Dataset excerpts

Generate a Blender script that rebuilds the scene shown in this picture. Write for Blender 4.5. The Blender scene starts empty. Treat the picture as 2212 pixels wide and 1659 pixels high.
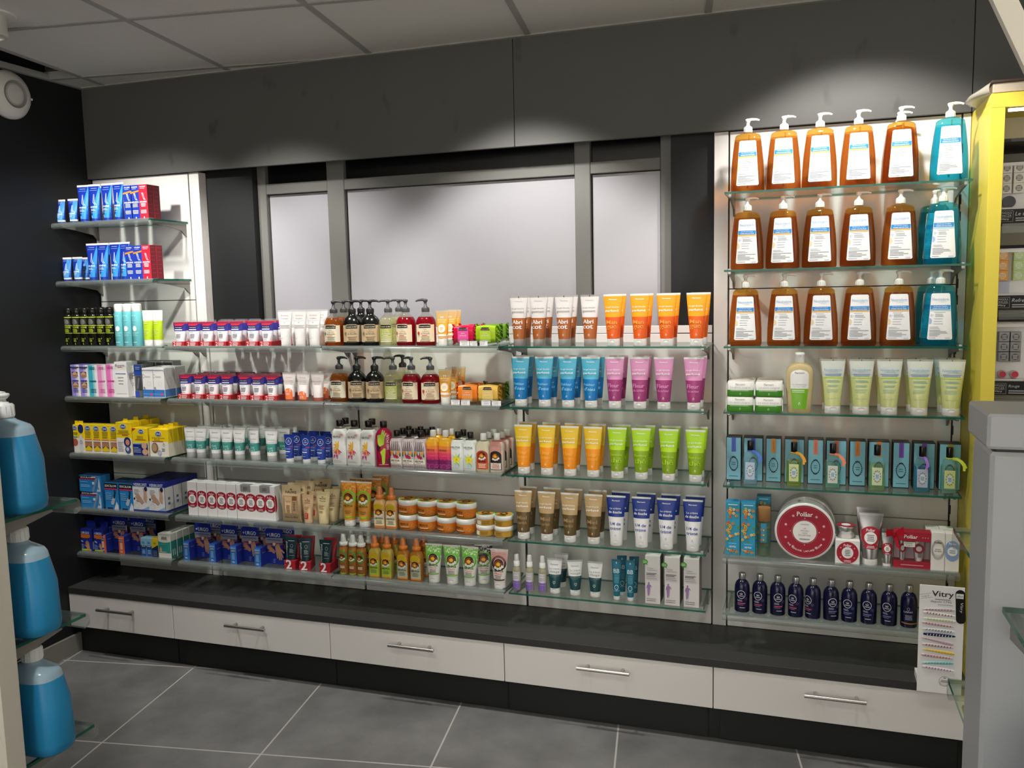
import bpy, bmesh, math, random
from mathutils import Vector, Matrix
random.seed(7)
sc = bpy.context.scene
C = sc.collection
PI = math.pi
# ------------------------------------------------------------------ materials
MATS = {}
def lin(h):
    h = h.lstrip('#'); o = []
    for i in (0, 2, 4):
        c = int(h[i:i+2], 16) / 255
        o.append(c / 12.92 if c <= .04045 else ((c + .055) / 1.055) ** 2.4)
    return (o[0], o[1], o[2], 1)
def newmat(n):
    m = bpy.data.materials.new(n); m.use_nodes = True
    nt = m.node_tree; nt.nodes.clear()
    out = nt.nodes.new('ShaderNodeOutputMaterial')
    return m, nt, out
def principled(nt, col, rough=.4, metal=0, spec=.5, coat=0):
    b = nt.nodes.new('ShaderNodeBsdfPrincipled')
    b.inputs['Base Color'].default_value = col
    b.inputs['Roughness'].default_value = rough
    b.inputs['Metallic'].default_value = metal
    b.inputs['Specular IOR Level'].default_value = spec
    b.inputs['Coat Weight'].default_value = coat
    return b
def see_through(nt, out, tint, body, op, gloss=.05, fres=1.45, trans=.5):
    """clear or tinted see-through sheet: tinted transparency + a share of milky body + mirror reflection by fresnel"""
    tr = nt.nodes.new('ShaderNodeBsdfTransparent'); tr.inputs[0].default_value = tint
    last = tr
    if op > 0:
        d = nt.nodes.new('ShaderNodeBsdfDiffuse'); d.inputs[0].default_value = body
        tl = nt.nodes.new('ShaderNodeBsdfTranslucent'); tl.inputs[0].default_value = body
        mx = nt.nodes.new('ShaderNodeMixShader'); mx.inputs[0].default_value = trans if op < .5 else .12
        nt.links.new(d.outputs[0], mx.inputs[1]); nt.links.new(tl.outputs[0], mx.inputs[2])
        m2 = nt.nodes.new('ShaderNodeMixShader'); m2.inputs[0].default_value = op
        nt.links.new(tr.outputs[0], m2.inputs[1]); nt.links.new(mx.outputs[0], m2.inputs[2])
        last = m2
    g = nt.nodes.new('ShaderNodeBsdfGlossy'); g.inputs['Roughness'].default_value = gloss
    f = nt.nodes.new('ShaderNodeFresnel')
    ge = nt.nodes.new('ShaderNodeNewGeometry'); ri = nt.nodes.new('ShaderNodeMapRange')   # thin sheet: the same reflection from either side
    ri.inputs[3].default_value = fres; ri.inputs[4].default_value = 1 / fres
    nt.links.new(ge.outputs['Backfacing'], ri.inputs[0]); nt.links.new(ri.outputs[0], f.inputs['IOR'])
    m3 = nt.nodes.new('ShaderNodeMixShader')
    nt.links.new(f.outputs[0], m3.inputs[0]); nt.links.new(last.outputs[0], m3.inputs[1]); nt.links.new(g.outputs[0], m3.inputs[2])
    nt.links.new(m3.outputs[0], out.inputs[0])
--
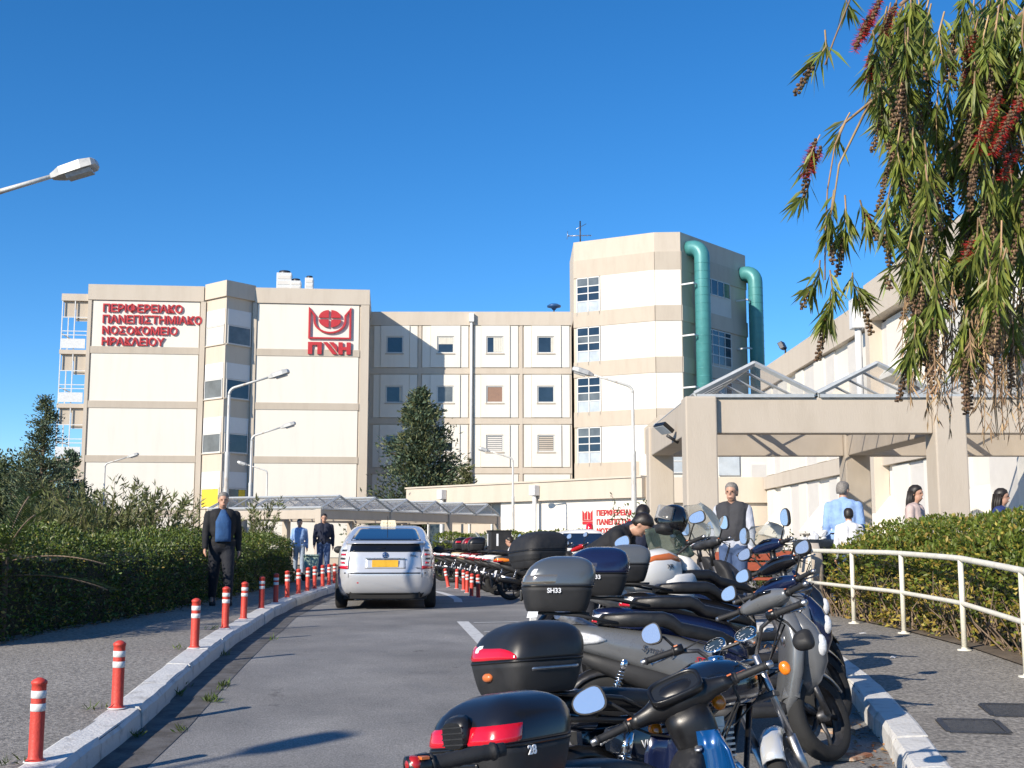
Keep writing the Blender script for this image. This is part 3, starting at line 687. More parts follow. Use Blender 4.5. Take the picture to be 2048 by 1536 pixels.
--
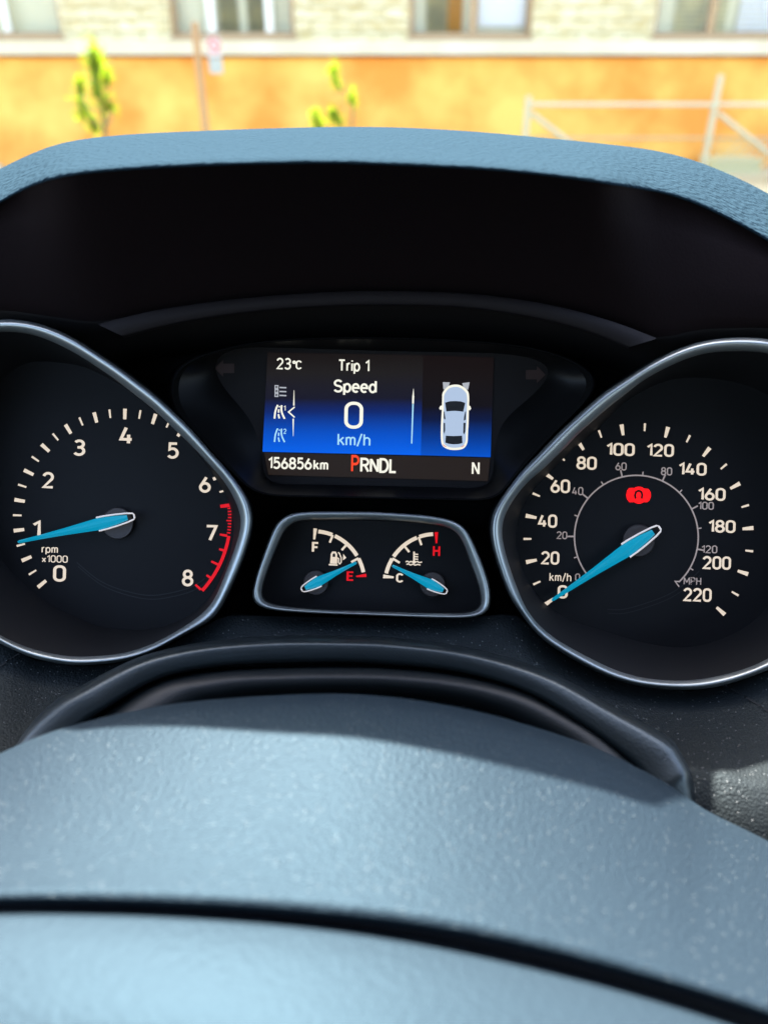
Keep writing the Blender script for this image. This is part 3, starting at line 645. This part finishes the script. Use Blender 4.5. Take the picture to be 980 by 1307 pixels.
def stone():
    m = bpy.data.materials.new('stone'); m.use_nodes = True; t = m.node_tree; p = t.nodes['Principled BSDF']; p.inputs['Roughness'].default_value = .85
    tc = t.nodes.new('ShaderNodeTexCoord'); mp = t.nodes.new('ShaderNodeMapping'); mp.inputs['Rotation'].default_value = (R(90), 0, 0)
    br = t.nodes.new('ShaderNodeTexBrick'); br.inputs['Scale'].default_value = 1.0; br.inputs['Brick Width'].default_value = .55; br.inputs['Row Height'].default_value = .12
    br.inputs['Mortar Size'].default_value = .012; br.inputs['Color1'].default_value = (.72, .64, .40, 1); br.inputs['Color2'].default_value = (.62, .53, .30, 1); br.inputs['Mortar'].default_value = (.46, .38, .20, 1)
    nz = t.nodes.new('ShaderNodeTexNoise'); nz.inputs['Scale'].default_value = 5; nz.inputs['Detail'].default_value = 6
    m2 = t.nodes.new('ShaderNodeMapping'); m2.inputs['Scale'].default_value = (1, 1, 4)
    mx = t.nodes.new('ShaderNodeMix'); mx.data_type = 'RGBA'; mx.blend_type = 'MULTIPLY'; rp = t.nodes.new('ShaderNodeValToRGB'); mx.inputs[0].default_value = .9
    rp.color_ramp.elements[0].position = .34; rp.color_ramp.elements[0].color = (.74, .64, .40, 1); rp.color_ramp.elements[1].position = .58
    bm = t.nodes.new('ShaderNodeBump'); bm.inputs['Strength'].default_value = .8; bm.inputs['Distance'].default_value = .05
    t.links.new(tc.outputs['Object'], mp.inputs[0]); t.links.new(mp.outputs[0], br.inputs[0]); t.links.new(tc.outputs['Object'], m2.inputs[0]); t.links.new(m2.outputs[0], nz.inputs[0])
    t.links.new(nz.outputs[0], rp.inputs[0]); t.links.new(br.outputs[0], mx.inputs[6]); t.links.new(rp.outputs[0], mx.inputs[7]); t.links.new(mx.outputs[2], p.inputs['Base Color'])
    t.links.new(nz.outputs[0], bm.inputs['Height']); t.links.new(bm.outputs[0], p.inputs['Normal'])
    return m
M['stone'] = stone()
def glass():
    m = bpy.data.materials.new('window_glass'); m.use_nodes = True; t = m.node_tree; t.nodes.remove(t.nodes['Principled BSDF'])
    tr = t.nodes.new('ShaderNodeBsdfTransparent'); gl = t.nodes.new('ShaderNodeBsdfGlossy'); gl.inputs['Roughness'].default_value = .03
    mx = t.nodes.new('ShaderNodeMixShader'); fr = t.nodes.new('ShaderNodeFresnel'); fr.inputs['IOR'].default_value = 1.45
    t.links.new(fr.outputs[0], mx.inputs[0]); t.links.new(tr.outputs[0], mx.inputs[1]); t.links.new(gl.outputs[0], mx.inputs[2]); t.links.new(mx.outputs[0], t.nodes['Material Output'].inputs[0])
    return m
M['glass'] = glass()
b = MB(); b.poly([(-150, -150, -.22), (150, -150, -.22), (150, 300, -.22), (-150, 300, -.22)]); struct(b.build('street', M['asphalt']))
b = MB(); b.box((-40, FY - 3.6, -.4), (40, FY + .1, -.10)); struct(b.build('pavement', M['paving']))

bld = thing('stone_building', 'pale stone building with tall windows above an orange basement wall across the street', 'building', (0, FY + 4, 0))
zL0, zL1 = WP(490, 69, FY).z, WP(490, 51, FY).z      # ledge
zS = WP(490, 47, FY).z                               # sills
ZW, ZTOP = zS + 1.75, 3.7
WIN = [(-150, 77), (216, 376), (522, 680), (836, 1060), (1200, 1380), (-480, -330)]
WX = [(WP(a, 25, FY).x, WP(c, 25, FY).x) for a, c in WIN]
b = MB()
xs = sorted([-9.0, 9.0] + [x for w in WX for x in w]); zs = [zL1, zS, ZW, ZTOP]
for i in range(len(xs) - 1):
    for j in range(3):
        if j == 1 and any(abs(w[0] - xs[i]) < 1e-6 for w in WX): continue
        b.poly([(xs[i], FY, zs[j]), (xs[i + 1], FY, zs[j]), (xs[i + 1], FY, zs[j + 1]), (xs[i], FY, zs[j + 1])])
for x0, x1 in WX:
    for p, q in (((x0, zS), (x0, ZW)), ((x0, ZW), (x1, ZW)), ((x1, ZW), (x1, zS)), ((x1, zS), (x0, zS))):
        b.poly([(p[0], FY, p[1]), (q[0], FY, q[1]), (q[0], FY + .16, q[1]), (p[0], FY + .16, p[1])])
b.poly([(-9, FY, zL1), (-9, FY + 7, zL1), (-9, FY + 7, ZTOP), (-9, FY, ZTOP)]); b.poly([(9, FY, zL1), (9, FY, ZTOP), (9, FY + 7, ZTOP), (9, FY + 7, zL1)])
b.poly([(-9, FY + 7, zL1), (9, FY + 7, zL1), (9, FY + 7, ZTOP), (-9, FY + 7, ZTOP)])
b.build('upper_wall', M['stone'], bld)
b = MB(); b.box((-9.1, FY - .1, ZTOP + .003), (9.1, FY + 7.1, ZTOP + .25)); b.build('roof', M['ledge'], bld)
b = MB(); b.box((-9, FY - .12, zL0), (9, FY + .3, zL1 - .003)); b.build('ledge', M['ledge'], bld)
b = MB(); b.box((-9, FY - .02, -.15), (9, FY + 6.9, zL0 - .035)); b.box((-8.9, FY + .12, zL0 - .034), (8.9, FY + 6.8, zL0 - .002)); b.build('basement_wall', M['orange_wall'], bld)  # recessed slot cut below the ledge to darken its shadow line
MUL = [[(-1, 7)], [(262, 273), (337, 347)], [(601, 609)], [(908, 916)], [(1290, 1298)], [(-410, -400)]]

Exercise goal
Reproduce every line of the listing above in which the string "scene" appears.

Task response
Generate a Blender script that rebuilds the scene shown in this picture. Write for Blender 4.5. The Blender scene starts empty. Treat the picture as 2212 pixels wide and 1659 pixels high.
sc = bpy.context.scene